→ Stated task
Reproduce, word for word, every line from the first one down to the line containing "return (f(r),f(g),f(b),1)", and nothing else.

=== Data extract ===

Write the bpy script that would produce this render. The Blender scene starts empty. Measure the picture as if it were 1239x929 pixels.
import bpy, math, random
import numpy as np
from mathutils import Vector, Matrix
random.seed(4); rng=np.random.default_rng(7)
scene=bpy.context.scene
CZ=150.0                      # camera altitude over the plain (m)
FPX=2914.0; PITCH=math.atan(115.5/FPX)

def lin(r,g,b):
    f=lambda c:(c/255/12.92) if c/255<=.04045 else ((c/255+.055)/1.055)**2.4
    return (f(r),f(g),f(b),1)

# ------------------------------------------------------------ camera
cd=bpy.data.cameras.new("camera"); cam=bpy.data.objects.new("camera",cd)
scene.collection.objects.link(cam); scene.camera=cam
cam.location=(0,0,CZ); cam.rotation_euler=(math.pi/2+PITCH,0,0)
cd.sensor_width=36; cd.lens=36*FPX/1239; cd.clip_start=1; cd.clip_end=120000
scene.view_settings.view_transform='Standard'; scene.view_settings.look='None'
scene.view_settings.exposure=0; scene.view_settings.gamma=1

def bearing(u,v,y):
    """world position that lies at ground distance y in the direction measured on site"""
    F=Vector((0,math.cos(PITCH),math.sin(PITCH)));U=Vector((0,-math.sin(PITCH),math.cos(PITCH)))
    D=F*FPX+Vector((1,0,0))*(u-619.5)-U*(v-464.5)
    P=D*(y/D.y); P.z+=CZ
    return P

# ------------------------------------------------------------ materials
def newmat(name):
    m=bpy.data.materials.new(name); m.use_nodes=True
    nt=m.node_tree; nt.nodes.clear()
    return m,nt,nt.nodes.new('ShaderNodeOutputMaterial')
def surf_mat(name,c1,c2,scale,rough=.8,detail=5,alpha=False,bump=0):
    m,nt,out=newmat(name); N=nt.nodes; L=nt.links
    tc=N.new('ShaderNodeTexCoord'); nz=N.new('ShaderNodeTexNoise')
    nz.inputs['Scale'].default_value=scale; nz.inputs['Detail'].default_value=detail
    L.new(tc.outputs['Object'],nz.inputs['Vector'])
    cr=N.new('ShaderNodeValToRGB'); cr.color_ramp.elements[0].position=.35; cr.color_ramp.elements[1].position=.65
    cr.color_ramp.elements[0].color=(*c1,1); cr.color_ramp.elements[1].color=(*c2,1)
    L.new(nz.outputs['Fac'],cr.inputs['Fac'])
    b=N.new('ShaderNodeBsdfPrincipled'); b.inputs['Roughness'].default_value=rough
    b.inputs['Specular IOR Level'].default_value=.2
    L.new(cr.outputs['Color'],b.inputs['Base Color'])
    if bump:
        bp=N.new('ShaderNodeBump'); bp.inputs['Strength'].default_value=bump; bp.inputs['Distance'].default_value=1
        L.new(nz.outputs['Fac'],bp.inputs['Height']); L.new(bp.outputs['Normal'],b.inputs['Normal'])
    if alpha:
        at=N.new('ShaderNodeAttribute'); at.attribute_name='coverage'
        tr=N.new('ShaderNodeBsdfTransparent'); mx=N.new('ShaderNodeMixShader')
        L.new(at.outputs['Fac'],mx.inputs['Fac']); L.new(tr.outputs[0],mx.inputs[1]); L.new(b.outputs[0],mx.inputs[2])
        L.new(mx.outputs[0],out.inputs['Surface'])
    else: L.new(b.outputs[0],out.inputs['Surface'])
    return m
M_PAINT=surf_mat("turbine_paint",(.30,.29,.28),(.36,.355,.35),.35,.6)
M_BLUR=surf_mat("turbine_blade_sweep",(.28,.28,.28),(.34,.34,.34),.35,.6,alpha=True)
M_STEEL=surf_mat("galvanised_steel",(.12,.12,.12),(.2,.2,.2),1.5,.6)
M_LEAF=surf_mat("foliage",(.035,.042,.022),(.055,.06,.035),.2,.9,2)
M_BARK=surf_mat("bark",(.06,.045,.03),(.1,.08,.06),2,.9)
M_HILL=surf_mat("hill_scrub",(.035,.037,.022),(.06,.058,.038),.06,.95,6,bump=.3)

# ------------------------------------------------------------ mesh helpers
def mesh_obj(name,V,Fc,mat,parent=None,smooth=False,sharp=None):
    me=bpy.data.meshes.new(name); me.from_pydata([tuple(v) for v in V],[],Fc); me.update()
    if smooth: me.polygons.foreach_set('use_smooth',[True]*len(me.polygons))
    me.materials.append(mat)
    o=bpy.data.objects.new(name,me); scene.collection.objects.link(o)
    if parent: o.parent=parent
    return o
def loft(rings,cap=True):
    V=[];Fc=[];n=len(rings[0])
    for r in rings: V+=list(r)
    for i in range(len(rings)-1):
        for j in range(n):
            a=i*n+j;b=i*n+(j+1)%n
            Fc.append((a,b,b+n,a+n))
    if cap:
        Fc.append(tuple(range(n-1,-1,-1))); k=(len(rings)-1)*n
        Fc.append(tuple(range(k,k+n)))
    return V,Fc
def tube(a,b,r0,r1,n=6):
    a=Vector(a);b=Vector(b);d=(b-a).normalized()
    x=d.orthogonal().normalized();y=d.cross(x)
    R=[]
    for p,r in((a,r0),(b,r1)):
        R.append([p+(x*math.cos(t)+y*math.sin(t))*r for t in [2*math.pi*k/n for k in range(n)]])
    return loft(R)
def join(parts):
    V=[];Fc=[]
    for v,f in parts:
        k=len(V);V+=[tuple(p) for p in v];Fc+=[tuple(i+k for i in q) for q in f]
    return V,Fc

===

→ Task solution
Write the bpy script that would produce this render. The Blender scene starts empty. Measure the picture as if it were 1239x929 pixels.
import bpy, math, random
import numpy as np
from mathutils import Vector, Matrix
random.seed(4); rng=np.random.default_rng(7)
scene=bpy.context.scene
CZ=150.0                      # camera altitude over the plain (m)
FPX=2914.0; PITCH=math.atan(115.5/FPX)

def lin(r,g,b):
    f=lambda c:(c/255/12.92) if c/255<=.04045 else ((c/255+.055)/1.055)**2.4
    return (f(r),f(g),f(b),1)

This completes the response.